James Simpson (Ph.D. Cambridge) is Professor of English and American Literature at Harvard University and former Chair of Medieval and Renaissance English at the University of Cambridge. An Honorary Fellow of the Australian Academy of the Humanities, he is the author of Piers Plowman: An Introduction to the B-Text, Sciences and the Self in Medieval Poetry, and Reform and Cultural Revolution, 1350–1547, Volume 2 of The Oxford English Literary History.


Customer Reviews

Ahh! Get a cup of tea, find a cozy spot, and settle in...5
If you're a book lover, how can you not love a book like this? It was my required reading for a literature class, and I was all too happy to have an excuse to buy it. Satisfyingly fat at 3000 pages, it exudes that delicious book smell when you flip through it, and its matte-sheen cover feels good in your hands and protects its sizable contents quite well.

For me, this was worth getting just for Seamus Heaney's wonderful translation of Beowulf. You can smell the ocean and hear the armor clank as this readable version places you right there in the sixth century. Along with the usual excerpts from such works as the Canterbury Tales, you get complete versions of King Lear, Twelfth Night, Utopia, and Paradise Lost. After looking over the excerpts from Gulliver's Travels, it appears that sections 1,2, and 4 are presented complete, with only some material edited from section 3, so you get almost all of that, too. The footnotes for this, and all the other works, are enormously useful.

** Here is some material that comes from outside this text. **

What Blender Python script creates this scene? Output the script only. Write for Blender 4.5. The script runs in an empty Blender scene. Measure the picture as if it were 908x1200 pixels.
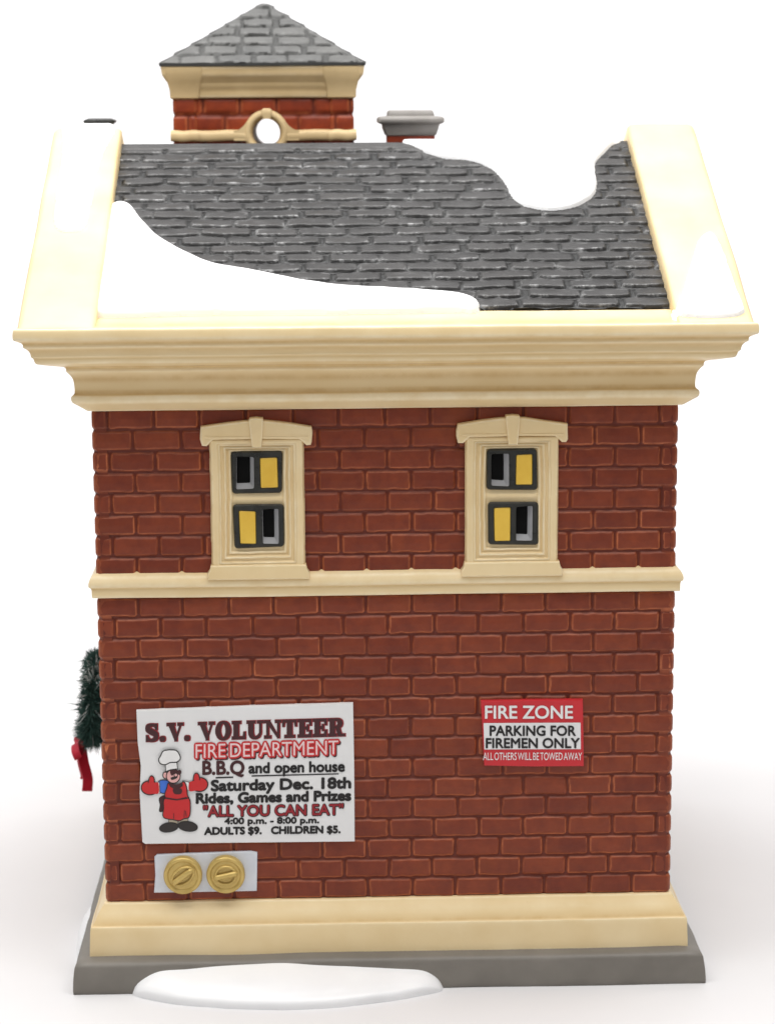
import bpy, bmesh, math, random
import numpy as np
from mathutils import Matrix, Vector, noise as mnoise

random.seed(7)
SC = bpy.context.scene
COL = SC.collection
SC.unit_settings.system = 'METRIC'
SC.unit_settings.scale_length = 0.01          # one Blender unit is one centimetre

# ------------------------------------------------------------------ camera, light, exposure
F_PX, D_WALL = 2643.0, 53.289
CAM_POS = Vector((-1.703, -D_WALL, 21.6))
yaw, pitch, roll = math.radians(1.85), math.radians(10.4), math.radians(0.35)
fw = Vector((math.sin(yaw)*math.cos(pitch), math.cos(yaw)*math.cos(pitch), -math.sin(pitch)))
rt = fw.cross(Vector((0, 0, 1))).normalized()
up = rt.cross(fw)
RT = rt*math.cos(roll) - up*math.sin(roll)
UP = up*math.cos(roll) + rt*math.sin(roll)
cam = bpy.data.objects.new('camera', bpy.data.cameras.new('camera'))
COL.objects.link(cam)
cam.matrix_world = Matrix(((RT.x, UP.x, -fw.x, CAM_POS.x), (RT.y, UP.y, -fw.y, CAM_POS.y),
                           (RT.z, UP.z, -fw.z, CAM_POS.z), (0, 0, 0, 1)))
cam.data.sensor_width = 36
cam.data.sensor_fit = 'AUTO'
cam.data.lens = F_PX/1200*36
cam.data.clip_start = 1
cam.data.clip_end = 2000
cam.data.dof.use_dof = True
cam.data.dof.focus_distance = 53.0
cam.data.dof.aperture_fstop = 0.27
SC.camera = cam

SC.view_settings.view_transform = 'Standard'
SC.view_settings.look = 'None'
SC.view_settings.exposure = 0.0
SC.view_settings.gamma = 1.0
SC.view_settings.use_curve_mapping = False

world = bpy.data.worlds.new('World')
SC.world = world
world.use_nodes = True
world.node_tree.nodes['Background'].inputs[0].default_value = (0.97, 0.985, 1.0, 1)
world.node_tree.nodes['Background'].inputs[1].default_value = 0.33


def area_lamp(name, loc, target, sx, sy, watts, color=(1, 1, 1)):
    d = bpy.data.lights.new(name, 'AREA')
    d.shape = 'RECTANGLE'
    d.size, d.size_y, d.energy, d.color = sx, sy, watts, color
    o = bpy.data.objects.new(name, d)
    COL.objects.link(o)
    o.location = loc
    o.rotation_euler = (Vector(target) - Vector(loc)).to_track_quat('-Z', 'Y').to_euler()
    return o


area_lamp('overhead_softbox', (-2, -2, 52), (-1, 5, 10), 58, 40, 41000, (1.0, 0.99, 0.975))
area_lamp('added_front_fill', (-10, -70, 75), (0, 0, 8), 40, 40, 10000, (1.0, 0.98, 0.95))  # added unseen fill lamp behind the camera, lifts the front wall
area_lamp('added_backdrop_fill', (0, 45, 75), (0, 100, 25), 120, 30, 90000)  # added unseen lamp that only whitens the sweep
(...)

I have a few gripes about the book, however these don't merit the subtraction of a star in the rating. First - this book is SO heavy. Obviously there was no way around this in publishing, because to put this many pages on good-quality paper the laws of physics are working against you. But I have literally suffered backache from bringing it around with me in my book bag, and have had to sorrowfully leave it at home at times because of this. Second, I wish it included a clear list of which major works are presented complete, for those of us who want to make sure to read the whole thing. My final beef is with the editorial introduction to The Wife of Bath's Prologue and Tale from the Canterbury Tales. Reading this rant about "antifeminist writings" was like stepping from the high halls of classic academia into the junior-college classroom of some washed-up 1970s holdover. I HATE agenda in my education, and in my opinion, applying 20th century (yes, 20th) sentiments to 14th century literature is anachronistic and inappropriate. But such is the state of education these days, and here is your evidence in a volume that should have known better. However, that has been the only thing I have come upon that irritated me.

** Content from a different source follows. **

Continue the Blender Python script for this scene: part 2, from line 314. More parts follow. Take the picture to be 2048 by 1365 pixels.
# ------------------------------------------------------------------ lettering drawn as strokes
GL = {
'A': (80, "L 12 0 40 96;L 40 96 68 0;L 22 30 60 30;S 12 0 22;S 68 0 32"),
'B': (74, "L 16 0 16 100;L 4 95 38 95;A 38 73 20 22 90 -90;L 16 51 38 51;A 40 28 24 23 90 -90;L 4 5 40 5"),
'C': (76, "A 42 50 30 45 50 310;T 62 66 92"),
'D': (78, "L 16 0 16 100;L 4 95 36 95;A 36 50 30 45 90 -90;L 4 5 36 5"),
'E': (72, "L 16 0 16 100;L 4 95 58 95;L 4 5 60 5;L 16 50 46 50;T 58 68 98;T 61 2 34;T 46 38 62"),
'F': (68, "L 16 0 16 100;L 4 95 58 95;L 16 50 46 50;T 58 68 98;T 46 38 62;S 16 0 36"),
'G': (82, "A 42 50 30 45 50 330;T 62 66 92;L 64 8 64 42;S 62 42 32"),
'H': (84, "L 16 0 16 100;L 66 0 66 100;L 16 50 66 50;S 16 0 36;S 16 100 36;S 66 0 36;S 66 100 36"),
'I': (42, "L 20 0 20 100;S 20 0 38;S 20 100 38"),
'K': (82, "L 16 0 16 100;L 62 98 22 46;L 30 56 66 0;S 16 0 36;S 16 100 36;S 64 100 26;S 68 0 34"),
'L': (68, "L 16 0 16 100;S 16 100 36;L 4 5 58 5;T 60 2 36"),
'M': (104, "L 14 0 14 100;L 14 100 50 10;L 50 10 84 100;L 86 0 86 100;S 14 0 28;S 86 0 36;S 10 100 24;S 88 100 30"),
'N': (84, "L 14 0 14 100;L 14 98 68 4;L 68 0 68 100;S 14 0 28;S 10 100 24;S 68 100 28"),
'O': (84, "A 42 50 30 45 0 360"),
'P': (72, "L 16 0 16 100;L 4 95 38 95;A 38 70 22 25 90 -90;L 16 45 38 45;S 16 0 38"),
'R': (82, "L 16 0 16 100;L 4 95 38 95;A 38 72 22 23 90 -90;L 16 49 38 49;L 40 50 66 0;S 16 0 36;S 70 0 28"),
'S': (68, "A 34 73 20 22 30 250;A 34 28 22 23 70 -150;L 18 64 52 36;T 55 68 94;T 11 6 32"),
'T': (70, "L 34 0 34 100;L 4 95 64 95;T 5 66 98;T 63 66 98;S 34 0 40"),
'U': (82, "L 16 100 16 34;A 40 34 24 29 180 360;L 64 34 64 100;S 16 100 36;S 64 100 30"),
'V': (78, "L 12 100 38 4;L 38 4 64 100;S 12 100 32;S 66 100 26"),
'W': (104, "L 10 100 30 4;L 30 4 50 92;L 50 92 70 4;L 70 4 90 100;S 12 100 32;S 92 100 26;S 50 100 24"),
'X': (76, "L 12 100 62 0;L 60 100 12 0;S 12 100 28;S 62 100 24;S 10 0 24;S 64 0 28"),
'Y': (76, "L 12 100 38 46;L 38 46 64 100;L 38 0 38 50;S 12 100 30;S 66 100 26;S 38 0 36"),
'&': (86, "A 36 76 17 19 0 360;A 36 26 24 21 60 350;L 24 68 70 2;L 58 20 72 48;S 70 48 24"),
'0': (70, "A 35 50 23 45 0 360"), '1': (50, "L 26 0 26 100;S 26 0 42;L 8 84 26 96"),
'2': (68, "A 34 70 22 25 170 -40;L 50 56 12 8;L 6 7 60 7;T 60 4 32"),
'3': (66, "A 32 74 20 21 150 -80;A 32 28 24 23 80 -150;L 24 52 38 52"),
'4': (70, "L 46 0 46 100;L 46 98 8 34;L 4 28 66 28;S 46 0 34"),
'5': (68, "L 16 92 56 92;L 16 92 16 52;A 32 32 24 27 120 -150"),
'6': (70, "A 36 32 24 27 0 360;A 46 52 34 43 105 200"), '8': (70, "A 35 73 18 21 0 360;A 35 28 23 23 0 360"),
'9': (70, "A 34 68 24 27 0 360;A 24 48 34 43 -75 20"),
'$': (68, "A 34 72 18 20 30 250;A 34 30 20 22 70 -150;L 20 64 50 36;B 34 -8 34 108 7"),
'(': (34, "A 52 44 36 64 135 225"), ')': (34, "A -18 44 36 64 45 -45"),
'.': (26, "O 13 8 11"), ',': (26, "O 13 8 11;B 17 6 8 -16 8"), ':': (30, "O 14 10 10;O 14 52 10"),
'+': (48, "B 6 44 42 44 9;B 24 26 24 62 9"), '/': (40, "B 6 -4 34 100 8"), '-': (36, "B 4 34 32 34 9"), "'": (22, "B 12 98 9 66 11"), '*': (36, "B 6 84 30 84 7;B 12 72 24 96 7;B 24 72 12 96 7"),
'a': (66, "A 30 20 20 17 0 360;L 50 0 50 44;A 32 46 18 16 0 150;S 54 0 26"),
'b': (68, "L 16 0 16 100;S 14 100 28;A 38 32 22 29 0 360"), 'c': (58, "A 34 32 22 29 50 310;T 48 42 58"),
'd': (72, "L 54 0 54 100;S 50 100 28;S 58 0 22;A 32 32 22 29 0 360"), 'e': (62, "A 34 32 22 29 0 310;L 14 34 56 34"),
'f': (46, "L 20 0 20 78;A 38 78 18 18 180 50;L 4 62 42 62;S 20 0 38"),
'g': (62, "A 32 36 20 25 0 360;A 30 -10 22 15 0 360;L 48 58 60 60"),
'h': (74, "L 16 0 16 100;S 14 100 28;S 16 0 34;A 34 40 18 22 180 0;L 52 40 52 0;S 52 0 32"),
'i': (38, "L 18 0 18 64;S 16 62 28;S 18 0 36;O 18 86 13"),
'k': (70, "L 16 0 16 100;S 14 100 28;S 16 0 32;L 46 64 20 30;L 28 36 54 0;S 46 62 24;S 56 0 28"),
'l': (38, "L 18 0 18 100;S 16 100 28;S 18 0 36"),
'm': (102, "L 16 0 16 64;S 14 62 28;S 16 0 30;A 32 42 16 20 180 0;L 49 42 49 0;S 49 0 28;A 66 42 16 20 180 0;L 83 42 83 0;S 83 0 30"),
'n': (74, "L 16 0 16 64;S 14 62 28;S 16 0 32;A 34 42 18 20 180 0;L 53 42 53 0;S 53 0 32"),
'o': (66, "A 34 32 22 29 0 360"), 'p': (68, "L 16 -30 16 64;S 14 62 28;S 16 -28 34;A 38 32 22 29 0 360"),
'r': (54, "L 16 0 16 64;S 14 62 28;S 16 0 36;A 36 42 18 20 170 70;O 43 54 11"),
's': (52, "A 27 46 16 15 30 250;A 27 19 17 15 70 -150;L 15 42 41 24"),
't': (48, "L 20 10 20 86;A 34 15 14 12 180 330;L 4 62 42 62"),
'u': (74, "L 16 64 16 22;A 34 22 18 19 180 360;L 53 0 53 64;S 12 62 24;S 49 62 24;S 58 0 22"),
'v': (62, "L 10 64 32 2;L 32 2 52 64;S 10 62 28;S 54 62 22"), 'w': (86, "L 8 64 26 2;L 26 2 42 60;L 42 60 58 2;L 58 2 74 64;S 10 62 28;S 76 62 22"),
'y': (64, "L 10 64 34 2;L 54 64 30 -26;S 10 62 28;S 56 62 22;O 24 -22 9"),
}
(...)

Buying this book is a great way to get a bunch of classics all at once, and there is so much to it that you can enjoy a long read or a short read anytime you want, once you find a way to work around its mass. I look forward to the years of reading pleasure I'll get from my copy.

Excellent Learning Tool5
The Norton series of anthologies never fails to disappoint, and this is proof that they're not about to. A hefty book, it delivers on its' promise; from cover to cover it is full poems and prose from the Middle Ages clean through to the Eighteenth Century. On (nearly) every author there is a detailed biography, helpful to get inside the mind of the writer and understand where they're coming from. A nice feature is the inclusion of full-length texts. From shorter plays, as Marlowe's "Dr. Faustus" through two complete Shakespeare's (whether you believe he wrote them or not :) )and even all the books of Paradise Lost-- and that's just in one time period. Included in the middle are colour plates of a smattering of different items, and while not necessarily critical to the enjoyment or usefulness of the Anthology, it's certainly a nice touch -- a way to give the eyes a break after digesting a few hundred lines of poetry.

Overall, great, both for the student reading through it for a Humanities course to the Accomplished professional reading through on a quiet evening.

4 Stars 4
I would have given this anthology 5 stars were it not for one small problem. It is paperback and it is extremely large. This is quite literally enough material to have split up into two separate volumes. It is available hardbound and, had I been offered that option at checkout, I would have preferred it.